Die Schweden gelten zwar als Open-World- und Sandbox-Experten… aber genau das können sie meiner Meinung nach überhaupt nicht: Ihre Welten sind keine Open-World-Szenarien im eigentlich Sinne – es sind einfach riesige Gebiete, in denen sich der Spieler zerstörerisch austoben kann, die man dann aber mit halbgarem Welten- bzw. Game-Design sowie bemüht zusammengeschusterten Stories eher beschädigt als verbessert. Avalanche kann Technik und KAWUMM – aber sie schaffen es einfach nicht, all das mit einem vernünftigen Spielkonzept zu paaren. Darum habe ich gehofft, dass id es schaffen würden, die Talente des Studios in die richtigen Bahnen zu lenken – sodass am Ende doch noch ein vernünftiges "RAGE 2" dabei rauskommt.

 

Das hat leider nur bedingt geklappt: "RAGE 2" macht mir zwar etwas mehr Spaß als z.B. "Just Cause 4", denn immerhin hat es – dank id – wenigstens eine funktionierende Action-Komponente.
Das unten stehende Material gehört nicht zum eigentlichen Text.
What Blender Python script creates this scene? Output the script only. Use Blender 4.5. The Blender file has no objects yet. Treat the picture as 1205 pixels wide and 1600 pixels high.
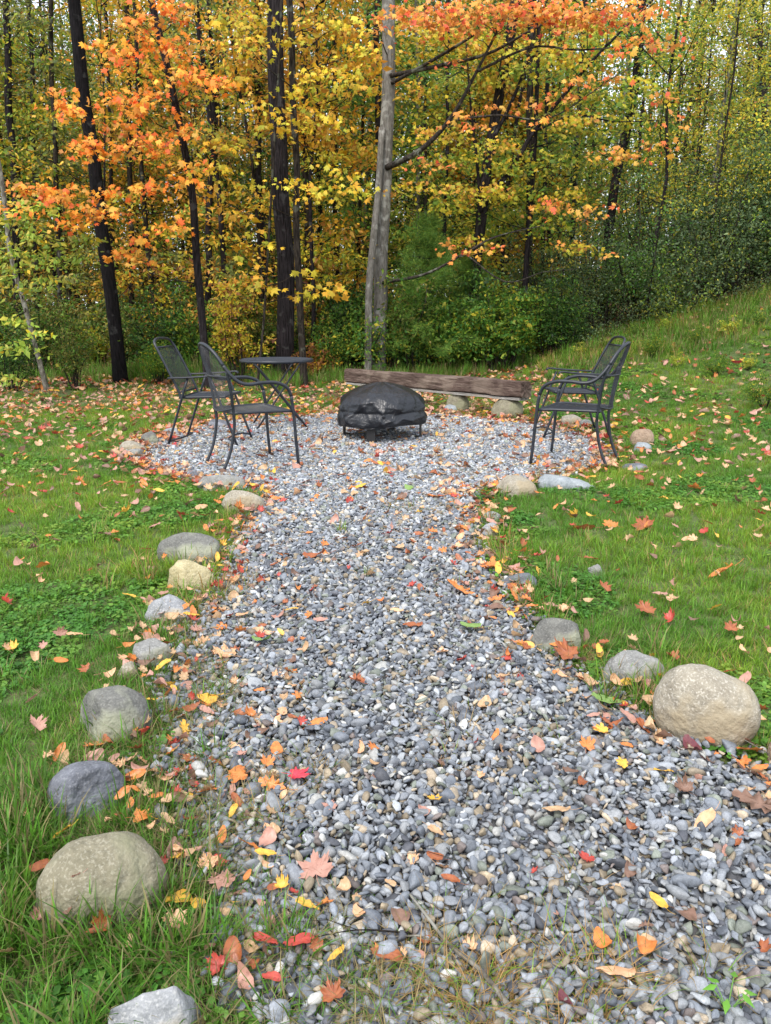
import bpy, bmesh, math, random
import numpy as np
from mathutils import Vector, Matrix, noise

SC = bpy.context.scene
rng = np.random.default_rng(7)
random.seed(7)
R = math.radians

# ------------------------------------------------------------------ camera
CAM_H, PITCH, FPX = 1.2, R(14.5), 1209.0
cam_d = bpy.data.cameras.new('camera')
cam_d.sensor_fit = 'VERTICAL'
cam_d.sensor_height = 24.0
cam_d.lens = 24.0 / 2 / (800.0 / FPX)
cam_d.clip_start = 0.05
cam_d.clip_end = 1500
cam = bpy.data.objects.new('camera', cam_d)
SC.collection.objects.link(cam)
cam.location = (0, 0, CAM_H)
cam.rotation_euler = (math.pi / 2 - PITCH, 0, 0)
SC.camera = cam

# ------------------------------------------------------------------ light
SUN_EL, SUN_AZ = R(52), R(205)          # high, veiled, behind and left of the camera
world = bpy.data.worlds.new('World')
SC.world = world
world.use_nodes = True
wn, wl = world.node_tree.nodes, world.node_tree.links
wn.clear()
sky = wn.new('ShaderNodeTexSky')
sky.sky_type = 'NISHITA'
sky.sun_disc = False
sky.sun_elevation = SUN_EL
sky.sun_rotation = SUN_AZ
sky.dust_density = 3.0
wmix = wn.new('ShaderNodeMix'); wmix.data_type = 'RGBA'
wmix.inputs[0].default_value = 0.6
wmix.inputs[7].default_value = (9.0, 9.3, 9.8, 1)      # thin bright overcast
wbg = wn.new('ShaderNodeBackground'); wbg.inputs[1].default_value = 0.115
wo = wn.new('ShaderNodeOutputWorld')
wl.new(sky.outputs[0], wmix.inputs[6]); wl.new(wmix.outputs[2], wbg.inputs[0]); wl.new(wbg.outputs[0], wo.inputs[0])
sun_d = bpy.data.lights.new('sun', 'SUN')
sun_d.energy = 1.5; sun_d.angle = R(14); sun_d.color = (1.0, 0.96, 0.9)
sun = bpy.data.objects.new('sun', sun_d); SC.collection.objects.link(sun)
sd = Vector((math.sin(SUN_AZ) * math.cos(SUN_EL), math.cos(SUN_AZ) * math.cos(SUN_EL), math.sin(SUN_EL)))
sun.rotation_euler = sd.to_track_quat('Z', 'Y').to_euler()
SC.view_settings.view_transform = 'Standard'
SC.view_settings.look = 'None'
SC.view_settings.exposure = 1.15
SC.view_settings.gamma = 1.0
SC.view_settings.use_curve_mapping = False
SC.render.engine = 'CYCLES'
cy = SC.cycles
cy.use_denoising = True
cy.max_bounces = 6; cy.diffuse_bounces = 4; cy.glossy_bounces = 2; cy.transmission_bounces = 3; cy.transparent_max_bounces = 4
cy.sample_clamp_indirect = 4.0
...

Nur leider findet die vor einer Kulisse und einem Spielkonzept statt, die an den typischen Avalanche-Problemen kranken. Da wird mit der hauseigenen Engine zunächst eine zwar große, aber auch ziemlich austauschbare Endzeit-Landschaft gebaut, danach verstreut man – scheinbar ziemlich willkürlich – Spiel-Elemente, Gegner und ein paar Gebäude darüber, ohne dass es einen erkennbaren Game-Design-Unterbau geben würde, der sie zusammenhält. Ja, zeitweise kann man damit trotzdem seinen Spaß haben, denn einige dieser Versatzstücke funktionieren – für sich betrachtet. Aber sie ergeben für mich einfach kein koheräntes Gesamtwerk. Und zuguter Letzt bemühen sich die Entwickler dann noch, ihr aus der Balance geratenes Werk zu legitimieren, indem sie es satirisch gestalten. Frei nach dem Motto: "Ist doch eh alles nicht so ernst gemeint – passt schon!" Aber auch das funktioniert nur bedingt – auch für gelungen pointierten und humorigen Trash braucht es ein stimmiges Konzept… und das fehlt.

 

Dass ich mich trotzdem immer noch ausführlich mit dem Spiel auseinandersetze, liegt einerseits an meiner Begeisterung für Open-World-Games, aber andererseits auch an meiner Sympathie für den Vorgänger und  Endzeit-Stoffe. Wer da ähnlich gepolt ist wie ich, der macht nichts falsch, wenn er "RAGE 2" all seiner Schwächen zum Trotz eine Chance gibt – spätestens dann, wenn es mal günstiger zu haben ist. Denn die punkige Baller-Kirmes hat ohne Frage ihre Qualitäten… nur stimmig ist sie leider nicht. Und von einem Hersteller-Entwickler-Duo, das großartige Marken wie "Fallout" oder "Doom" verwaltet, erwartet man eben ein Endzeit-Action-Epos, das mehr auf dem Kasten hat. Das darf dabei gerne humorig und trashig sein – aber es muss einfach stimmiger und besser sein.